The House of Representatives on Thursday passed a bill that will gradually increase the federal minimum wage to $15 per hours by 2025. The current federal minimum wage stands at $7.25 and has remained stuck at this level for a decade.

The Raise the Wage Act (RWA) championed by Democrats was approved by 231 members of the House (including three Republicans) and opposed by 199 others (including six Democrats). Republicans opposed the bill for being anti-business and pro-worker.

The minimum wage hikes will gradually be increased according to the following schedule: $8.40 in 2019, $9.50 in 2020, $10.60 in 2021, $11.70 in 2022, $12.80 in 2023, $13.90 in 2024 and $15 in 2025.

After raising the federal pay floor to $15 per hour by 2025, RWA will index future minimum wage hikes to median wage gains. Analysts said the indexing will link future changes to the minimum wage to changes in middle-class pay.

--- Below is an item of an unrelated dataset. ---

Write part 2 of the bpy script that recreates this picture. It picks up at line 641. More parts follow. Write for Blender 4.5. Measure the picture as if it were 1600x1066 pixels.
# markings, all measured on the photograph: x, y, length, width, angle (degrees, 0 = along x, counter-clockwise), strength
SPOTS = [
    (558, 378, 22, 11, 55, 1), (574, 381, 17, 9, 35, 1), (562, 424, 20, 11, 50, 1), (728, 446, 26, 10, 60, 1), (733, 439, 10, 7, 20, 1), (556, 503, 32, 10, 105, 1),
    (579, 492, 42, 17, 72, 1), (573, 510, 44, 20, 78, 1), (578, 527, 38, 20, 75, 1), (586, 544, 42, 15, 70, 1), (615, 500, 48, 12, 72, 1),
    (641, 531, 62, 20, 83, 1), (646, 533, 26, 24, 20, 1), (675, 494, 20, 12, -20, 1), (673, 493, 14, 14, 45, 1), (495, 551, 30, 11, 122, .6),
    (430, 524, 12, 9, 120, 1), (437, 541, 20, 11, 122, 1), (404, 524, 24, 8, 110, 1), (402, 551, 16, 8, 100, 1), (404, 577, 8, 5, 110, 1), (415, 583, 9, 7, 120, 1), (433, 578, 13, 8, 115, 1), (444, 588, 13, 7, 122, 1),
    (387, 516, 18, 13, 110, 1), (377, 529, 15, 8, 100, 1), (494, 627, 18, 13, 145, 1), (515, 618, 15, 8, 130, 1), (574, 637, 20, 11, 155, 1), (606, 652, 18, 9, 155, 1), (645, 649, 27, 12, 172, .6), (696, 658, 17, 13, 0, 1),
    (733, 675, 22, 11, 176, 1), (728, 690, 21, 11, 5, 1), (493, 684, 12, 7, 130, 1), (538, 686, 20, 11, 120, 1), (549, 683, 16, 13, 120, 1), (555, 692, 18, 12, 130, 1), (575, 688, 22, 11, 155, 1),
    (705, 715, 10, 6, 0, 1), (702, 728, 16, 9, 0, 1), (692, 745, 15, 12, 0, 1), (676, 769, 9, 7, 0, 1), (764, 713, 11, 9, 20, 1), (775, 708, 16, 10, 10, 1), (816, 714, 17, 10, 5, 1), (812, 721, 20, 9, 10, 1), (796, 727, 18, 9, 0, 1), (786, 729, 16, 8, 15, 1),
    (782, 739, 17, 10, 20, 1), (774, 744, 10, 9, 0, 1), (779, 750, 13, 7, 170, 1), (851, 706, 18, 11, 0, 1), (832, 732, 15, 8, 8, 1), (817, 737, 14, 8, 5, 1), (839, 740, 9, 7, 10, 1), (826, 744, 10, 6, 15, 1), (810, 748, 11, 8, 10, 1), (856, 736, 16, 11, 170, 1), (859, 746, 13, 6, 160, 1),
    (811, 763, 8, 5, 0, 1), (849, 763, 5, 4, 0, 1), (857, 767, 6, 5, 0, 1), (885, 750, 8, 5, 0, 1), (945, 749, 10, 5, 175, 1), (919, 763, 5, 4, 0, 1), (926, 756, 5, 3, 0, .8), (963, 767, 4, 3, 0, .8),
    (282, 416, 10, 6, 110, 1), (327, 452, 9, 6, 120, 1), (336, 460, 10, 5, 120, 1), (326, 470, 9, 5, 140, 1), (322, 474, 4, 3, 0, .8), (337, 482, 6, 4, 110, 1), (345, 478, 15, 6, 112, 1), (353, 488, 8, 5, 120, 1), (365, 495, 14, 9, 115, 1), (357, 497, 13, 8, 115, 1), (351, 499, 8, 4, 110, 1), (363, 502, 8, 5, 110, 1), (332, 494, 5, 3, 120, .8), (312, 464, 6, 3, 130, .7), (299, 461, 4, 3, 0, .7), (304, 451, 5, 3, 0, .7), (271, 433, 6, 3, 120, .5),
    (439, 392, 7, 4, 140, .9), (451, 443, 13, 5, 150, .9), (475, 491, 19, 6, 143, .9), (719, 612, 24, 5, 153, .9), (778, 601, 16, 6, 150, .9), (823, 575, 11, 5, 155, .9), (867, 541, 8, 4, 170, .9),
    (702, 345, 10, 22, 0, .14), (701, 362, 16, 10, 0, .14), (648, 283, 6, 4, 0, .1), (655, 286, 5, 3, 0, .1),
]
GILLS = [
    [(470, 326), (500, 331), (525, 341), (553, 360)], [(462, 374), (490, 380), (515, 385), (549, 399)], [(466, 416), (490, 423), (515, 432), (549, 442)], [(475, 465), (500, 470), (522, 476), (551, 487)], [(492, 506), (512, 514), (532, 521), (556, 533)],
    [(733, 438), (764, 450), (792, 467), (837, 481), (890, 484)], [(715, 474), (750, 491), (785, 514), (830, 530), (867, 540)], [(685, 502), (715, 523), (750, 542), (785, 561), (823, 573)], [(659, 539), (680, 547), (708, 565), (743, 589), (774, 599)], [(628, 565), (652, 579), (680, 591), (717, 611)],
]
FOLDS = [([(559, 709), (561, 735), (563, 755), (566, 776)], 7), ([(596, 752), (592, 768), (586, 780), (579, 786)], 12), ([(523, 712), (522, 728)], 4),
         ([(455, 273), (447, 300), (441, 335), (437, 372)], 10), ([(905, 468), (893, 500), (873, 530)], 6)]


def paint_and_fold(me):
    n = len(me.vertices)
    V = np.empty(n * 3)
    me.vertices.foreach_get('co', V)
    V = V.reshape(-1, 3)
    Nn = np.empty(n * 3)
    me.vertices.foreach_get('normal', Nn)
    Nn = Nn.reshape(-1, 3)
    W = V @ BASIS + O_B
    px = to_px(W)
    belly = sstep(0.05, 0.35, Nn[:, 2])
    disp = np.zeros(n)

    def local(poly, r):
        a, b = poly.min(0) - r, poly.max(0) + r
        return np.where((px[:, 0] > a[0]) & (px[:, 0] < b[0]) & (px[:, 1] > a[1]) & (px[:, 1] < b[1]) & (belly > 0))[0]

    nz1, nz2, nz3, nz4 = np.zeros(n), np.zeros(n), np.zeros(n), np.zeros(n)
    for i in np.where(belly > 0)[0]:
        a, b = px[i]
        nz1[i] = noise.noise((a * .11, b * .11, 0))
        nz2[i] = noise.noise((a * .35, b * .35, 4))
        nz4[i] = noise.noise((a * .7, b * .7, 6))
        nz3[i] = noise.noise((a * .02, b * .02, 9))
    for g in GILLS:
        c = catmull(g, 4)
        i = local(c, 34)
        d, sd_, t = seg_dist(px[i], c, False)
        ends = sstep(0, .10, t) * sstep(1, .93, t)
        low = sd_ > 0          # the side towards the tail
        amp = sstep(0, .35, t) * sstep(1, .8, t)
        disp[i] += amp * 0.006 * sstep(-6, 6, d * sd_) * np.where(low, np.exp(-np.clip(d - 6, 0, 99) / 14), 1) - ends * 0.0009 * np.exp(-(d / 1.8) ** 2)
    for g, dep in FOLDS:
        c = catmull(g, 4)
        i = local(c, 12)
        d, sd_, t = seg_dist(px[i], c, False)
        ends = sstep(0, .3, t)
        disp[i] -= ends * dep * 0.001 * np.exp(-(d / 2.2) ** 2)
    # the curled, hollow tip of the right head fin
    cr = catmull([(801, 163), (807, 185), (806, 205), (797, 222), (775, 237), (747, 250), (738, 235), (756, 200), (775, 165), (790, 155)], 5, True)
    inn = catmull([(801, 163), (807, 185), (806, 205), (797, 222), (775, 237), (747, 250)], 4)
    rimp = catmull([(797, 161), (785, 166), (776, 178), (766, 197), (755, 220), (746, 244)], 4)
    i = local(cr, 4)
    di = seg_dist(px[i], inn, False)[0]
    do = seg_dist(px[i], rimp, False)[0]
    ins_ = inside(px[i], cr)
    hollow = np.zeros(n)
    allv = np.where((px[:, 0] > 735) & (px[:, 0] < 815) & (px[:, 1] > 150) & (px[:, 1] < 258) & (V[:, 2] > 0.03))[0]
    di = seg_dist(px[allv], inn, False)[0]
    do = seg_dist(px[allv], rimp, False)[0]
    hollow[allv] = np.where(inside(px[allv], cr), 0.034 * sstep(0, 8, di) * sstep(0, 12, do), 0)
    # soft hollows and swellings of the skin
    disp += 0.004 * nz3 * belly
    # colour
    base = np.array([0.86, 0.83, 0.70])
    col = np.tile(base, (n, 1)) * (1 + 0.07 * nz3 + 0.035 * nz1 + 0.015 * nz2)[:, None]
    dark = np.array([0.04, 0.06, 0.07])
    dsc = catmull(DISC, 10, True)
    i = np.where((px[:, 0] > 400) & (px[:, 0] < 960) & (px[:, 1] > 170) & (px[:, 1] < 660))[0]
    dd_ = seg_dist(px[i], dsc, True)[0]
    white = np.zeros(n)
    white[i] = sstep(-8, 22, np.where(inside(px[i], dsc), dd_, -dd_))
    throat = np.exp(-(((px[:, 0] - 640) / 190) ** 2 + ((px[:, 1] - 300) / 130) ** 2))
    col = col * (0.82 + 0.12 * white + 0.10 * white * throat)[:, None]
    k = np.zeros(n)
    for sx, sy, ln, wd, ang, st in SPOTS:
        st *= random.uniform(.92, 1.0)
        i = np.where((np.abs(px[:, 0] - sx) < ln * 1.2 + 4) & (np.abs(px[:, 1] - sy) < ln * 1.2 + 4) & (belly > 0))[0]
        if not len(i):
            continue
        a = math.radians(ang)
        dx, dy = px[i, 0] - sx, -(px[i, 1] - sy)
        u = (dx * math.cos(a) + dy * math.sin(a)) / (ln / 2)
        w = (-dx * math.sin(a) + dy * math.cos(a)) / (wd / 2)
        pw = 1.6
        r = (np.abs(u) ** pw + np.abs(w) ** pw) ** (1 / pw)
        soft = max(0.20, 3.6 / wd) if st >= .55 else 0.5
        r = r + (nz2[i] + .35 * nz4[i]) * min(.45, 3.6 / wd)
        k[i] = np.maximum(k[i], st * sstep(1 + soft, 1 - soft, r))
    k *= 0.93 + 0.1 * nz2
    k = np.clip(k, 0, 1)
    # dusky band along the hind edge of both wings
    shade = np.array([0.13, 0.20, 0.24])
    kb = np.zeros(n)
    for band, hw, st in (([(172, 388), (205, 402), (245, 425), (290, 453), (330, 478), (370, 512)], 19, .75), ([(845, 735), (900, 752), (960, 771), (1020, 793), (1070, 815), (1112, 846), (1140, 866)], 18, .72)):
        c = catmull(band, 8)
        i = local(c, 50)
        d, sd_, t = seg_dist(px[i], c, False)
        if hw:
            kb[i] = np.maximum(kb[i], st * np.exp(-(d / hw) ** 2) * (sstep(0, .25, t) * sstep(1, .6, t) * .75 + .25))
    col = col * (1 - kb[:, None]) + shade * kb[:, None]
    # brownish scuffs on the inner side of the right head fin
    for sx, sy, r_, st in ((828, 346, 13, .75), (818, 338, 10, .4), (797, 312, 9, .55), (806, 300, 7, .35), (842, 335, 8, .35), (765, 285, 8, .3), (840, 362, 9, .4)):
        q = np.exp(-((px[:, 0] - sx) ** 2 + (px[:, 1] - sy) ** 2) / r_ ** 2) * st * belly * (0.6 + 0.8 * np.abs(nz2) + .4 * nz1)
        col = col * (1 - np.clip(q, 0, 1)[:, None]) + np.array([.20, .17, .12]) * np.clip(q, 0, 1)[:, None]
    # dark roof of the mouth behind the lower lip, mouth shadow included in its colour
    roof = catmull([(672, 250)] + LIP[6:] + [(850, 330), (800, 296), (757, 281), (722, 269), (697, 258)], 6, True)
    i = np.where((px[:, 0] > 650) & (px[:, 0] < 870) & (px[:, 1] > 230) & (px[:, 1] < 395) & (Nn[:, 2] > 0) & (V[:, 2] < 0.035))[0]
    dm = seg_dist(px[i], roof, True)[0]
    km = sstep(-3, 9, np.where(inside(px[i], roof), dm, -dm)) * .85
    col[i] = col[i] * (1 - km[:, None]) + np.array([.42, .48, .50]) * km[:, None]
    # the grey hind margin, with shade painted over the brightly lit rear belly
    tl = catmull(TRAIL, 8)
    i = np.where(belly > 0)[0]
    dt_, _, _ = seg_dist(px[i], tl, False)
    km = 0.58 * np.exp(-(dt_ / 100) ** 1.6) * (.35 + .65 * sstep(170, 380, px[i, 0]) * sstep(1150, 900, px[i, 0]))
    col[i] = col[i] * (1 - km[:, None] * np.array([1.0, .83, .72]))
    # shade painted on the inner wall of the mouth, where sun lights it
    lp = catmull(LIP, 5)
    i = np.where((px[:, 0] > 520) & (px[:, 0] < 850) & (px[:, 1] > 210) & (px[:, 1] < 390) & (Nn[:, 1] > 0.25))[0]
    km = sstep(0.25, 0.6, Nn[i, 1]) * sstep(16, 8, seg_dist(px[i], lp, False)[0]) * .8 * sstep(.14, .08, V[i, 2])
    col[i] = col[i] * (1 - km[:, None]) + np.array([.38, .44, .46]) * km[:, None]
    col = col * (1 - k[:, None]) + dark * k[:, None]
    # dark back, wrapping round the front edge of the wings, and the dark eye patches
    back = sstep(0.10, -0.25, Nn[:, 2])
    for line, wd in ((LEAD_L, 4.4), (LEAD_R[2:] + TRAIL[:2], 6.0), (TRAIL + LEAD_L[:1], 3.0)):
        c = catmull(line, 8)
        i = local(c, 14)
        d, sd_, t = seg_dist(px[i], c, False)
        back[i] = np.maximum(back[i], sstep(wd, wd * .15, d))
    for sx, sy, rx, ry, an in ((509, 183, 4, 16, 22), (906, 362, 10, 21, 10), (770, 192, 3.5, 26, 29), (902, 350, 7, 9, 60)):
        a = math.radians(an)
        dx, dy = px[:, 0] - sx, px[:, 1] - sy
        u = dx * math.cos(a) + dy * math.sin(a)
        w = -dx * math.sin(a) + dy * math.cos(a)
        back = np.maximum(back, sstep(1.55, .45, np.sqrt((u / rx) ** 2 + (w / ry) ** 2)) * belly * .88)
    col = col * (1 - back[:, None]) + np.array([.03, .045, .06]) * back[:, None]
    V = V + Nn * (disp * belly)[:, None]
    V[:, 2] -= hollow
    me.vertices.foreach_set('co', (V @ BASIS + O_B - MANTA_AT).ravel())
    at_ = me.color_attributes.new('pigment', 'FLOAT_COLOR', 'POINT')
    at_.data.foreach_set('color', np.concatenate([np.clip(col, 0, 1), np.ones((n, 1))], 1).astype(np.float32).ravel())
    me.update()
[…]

This provision will go a long way toward boosting paychecks for underpaid workers when employers refuse to do so on their own.

The bill will eventually abolish the lower minimum wage for tipped workers such as restaurant servers and valets, which has been stuck at a measly $2.13 an hour since 1996. It will also eliminate subminimum wages for workers with disabilities. It will do away with a seldom used pay floor for teen workers, which pays them less than the minimum wage.

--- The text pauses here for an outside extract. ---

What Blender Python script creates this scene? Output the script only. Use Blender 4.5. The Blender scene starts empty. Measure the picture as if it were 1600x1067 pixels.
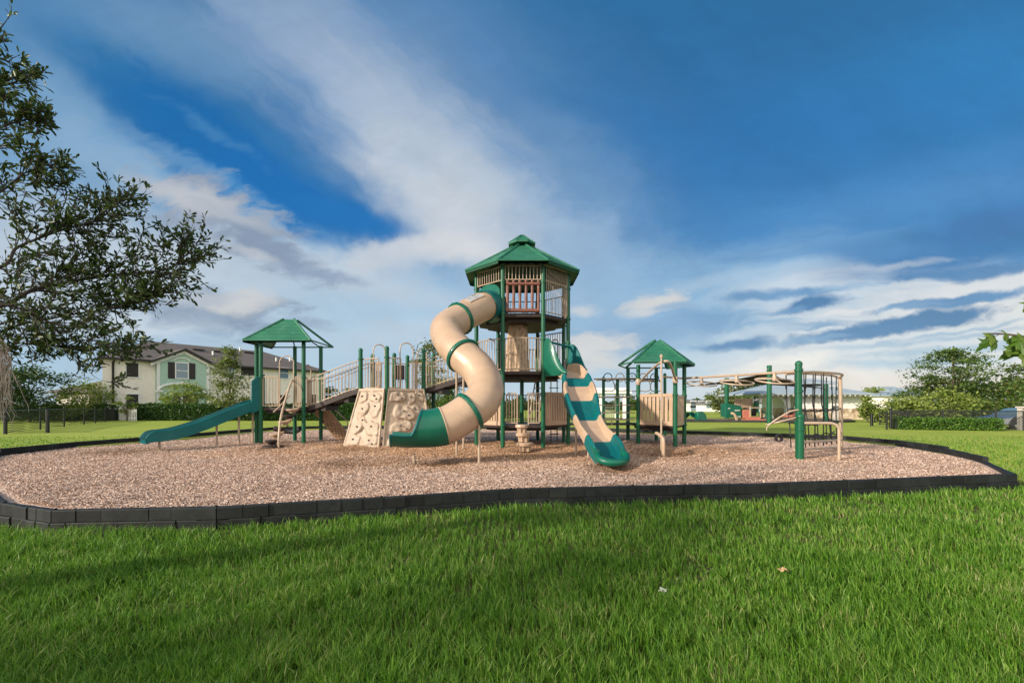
import bpy, math, random
import numpy as np
from mathutils import Vector, Matrix, noise as mnoise
random.seed(7)
C = bpy.context.scene.collection
PI = math.pi
F = 711.0          # focal length of the lens in photograph pixels
CAMH = 1.3
def gnd(px, py, z=0.0):
    Y = F*(CAMH-z)/(py-632.0)
    return ((px-800)/F*Y, Y)
def at(px, py, Y):
    return Vector(((px-800)/F*Y, Y, CAMH+(632-py)/F*Y))

# ------------------------------------------------------------------ objects
ORG = {}
def tag(o, label=None, cat=None, group=None, kind=None):
    if label: o['label'] = label
    if cat: o['category'] = cat
    if group: o['group'] = group
    if kind: o['kind'] = kind
    return o
def thing(name, loc, label, cat, group=None):
    o = bpy.data.objects.new(name, None); C.objects.link(o)
    o.location = loc; o.empty_display_size = .2
    ORG[o] = Vector(loc)
    return tag(o, label, cat, group)
def origin_of(o):
    while o is not None:
        if o in ORG: return ORG[o]
        o = o.parent
    return Vector((0,0,0))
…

RWA is expected to boost pay for 27 million U.S. workers, and will lift 1.3 million households out of poverty, according to an analysis issued earlier this month by the nonpartisan Congressional Budget Office (CBO).

The bill’s passage in the Democrat-controlled House is a major step toward alleviating poverty among low-income families.

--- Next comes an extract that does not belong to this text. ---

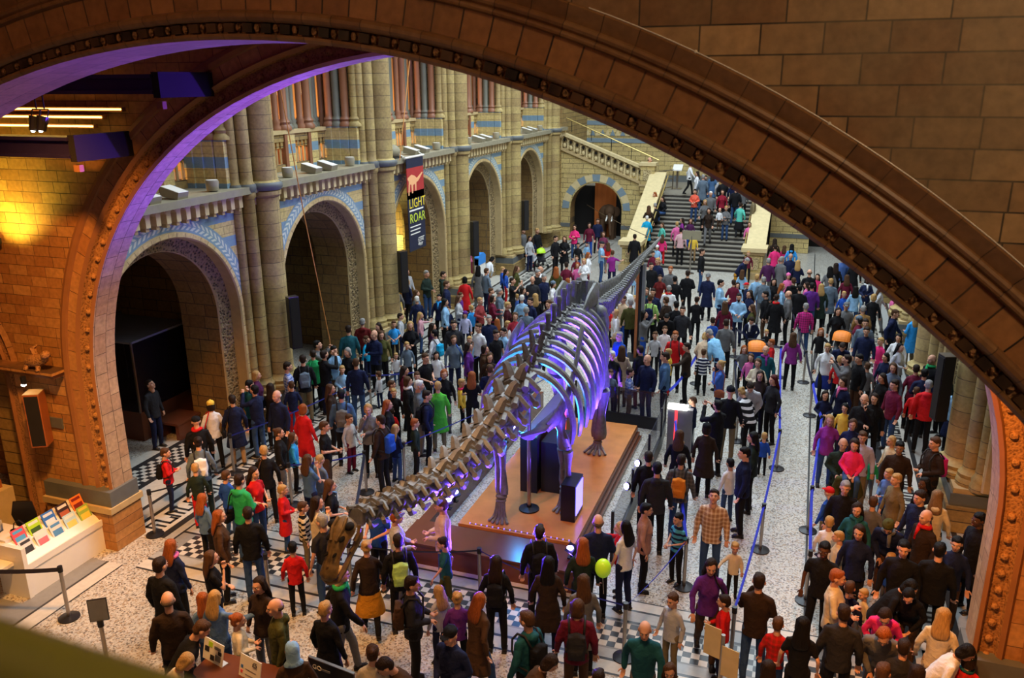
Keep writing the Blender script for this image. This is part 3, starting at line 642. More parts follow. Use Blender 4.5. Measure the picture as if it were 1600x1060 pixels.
# shoulder girdle: long blade, plate below
for s in (-1, 1):
    X = -4.58
    b = MB(); b.path([(X+s*.62, 15.3, 3.72), (X+s*.68, 14.9, 3.55), (X+s*.72, 14.4, 3.15), (X+s*.70, 14.0, 2.78), (X+s*.62, 13.65, 2.5), (X+s*.5, 13.4, 2.38)], [.13, .12, .10, .15, .2, .12], 'bone', 9, .35, (1, 0, 0)); bone('shoulder_blade', b)
    b = MB(); b.path([(X+s*.56, 13.75, 2.55), (X+s*.36, 13.45, 2.32), (X+s*.16, 13.3, 2.2), (X+s*.04, 13.5, 2.15)], [.14, .26, .24, .12], 'bone', 10, .3, (0, 0.4, 1)); bone('breastbone_plate', b)
def limb(name_u, s, foot, wrist, elbow, top, front=True):
    b = MB(); e, t = Vector(elbow), Vector(top); m_ = e.lerp(t, .5); k_ = 1.1 if front else 1.75
    b.path([e+Vector((0, 0, -.02)), e.lerp(t, .1), m_, e.lerp(t, .86), t], [.12*k_, .125*k_, .07*k_, .13*k_, .11*k_], 'bone', 10, .75, (0, 1, 0)); b.ball(e+Vector((.05, 0, 0)), (.09, .11, .09), 'bone', 8, 6); b.ball(t, .11*k_, 'bone', 8, 6); bone(name_u, b)
    w = Vector(wrist)
    for nm, dx, dy, r in ((('forearm_bone' if front else 'shin_bone'), .07, 0, .06), (('forearm_bone' if front else 'shin_bone'), -.08, .05, .05)):
        b = MB(); a0 = e+Vector((dx, dy, -.08)); a1 = w+Vector((dx*.8, dy, .04)); r = r*k_
        b.path([a0, a0.lerp(a1, .12), a0.lerp(a1, .5), a0.lerp(a1, .9), a1], [r*1.5, r*1.4, r*.8, r*1.35, r*1.2], 'bone', 8); bone(nm, b)
    b = MB(); f = Vector(foot)
    b.ball(w, (.12, .1, .05), 'bone', 9, 5); b.ball(w+Vector((0, -.02, -.07)), (.11, .1, .04), 'bone', 9, 5)
    for j in range(5):
        a = (j-2)*.36 ; d = Vector((sin(a), -cos(a), 0)); base = w + Vector((d.x*.09, d.y*.07, -.10)); h = f.z+.035
        if front: kn = Vector((w.x+d.x*.16, w.y+d.y*.14, f.z+.09)); tip = Vector((kn.x+d.x*.11, kn.y+d.y*.12, h-.01))
        else: kn = Vector((w.x+d.x*.2, w.y+d.y*.2, f.z+.10)); tip = Vector((kn.x+d.x*.16, kn.y+d.y*.17, h-.01))
        b.path([base, base.lerp(kn, .5), kn], [.042, .026, .038], 'bone', 6); b.ball(kn, .042, 'bone', 6, 4); b.path([kn, kn.lerp(tip, .6), tip], [.036, .026, .03], 'bone', 6); b.ball(tip, (.034, .034, .03), 'bone', 6, 4)
    bone('front_foot' if front else 'hind_foot', b)
DZ = .35
limb('upper_arm_bone', -1, (-5.02, 13.35, DZ), (-5.0, 13.45, .82), (-5.15, 13.72, 1.92), (-5.18, 13.85, 2.6))
limb('upper_arm_bone', 1, (-3.95, 14.1, DZ), (-3.95, 14.2, .82), (-3.92, 14.0, 1.78), (-3.98, 13.75, 2.52))
limb('thigh_bone', 1, (-4.0, 17.0, DZ), (-4.0, 17.1, .62), (-3.95, 16.95, 1.95), (-4.1, 17.35, 3.5), False)
limb('thigh_bone', -1, (-5.15, 18.0, DZ), (-5.15, 18.1, .62), (-5.15, 17.6, 1.95), (-5.05, 17.4, 3.5), False)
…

The current $7.25 minimum wage was set in 2009 during the Great Recession. Over the past 10 years, however, the country’s lowest-paid workers have lost about $3,000 a year taking into account the rising cost of living, according to the Economic Policy Institute (EPI). EPI is a non-profit U.S. think tank that does economic research and analyzes the economic impact of policies and proposals.

Poll after poll showed overwhelming public support for raising the federal minimum wage, even among Republican voters. A majority of voters want at least $15 an hour.

Nancy pelosi House Speaker Nancy Pelosi (D-CA) speaks during a news conference with members of House Democratic Leadership on Capitol Hill in Washington, D.C., Jan. 3, 2019. Photo: Zach Gibson/Getty Images

Mainstream economists agree raising the minimum wage boosts the average income of low-wage workers and will lift many out of poverty. They also concur raising the minimum wage will likely cause some job losses.

A new white paper from Berkeley, which analyzed pay data for millions of households in more than 750 counties, provides more evidence the impact of a higher minimum wage on jobs is insignificant. Authored by Anna Godoey and Michael Reich, the Berkeley study found that raising the federal minimum wage to $15 an hour by 2024 will likely boost incomes for the poorest households in rural counties.

It found no evidence such a large wage hike will lead to significant job losses or fewer work opportunities.

Despite this, Republicans in the Senate (which they control) will take no action on the bill while president Donald Trump has vowed to veto it. Republicans and Trump contend the bill is anti-business and will lead to job losses.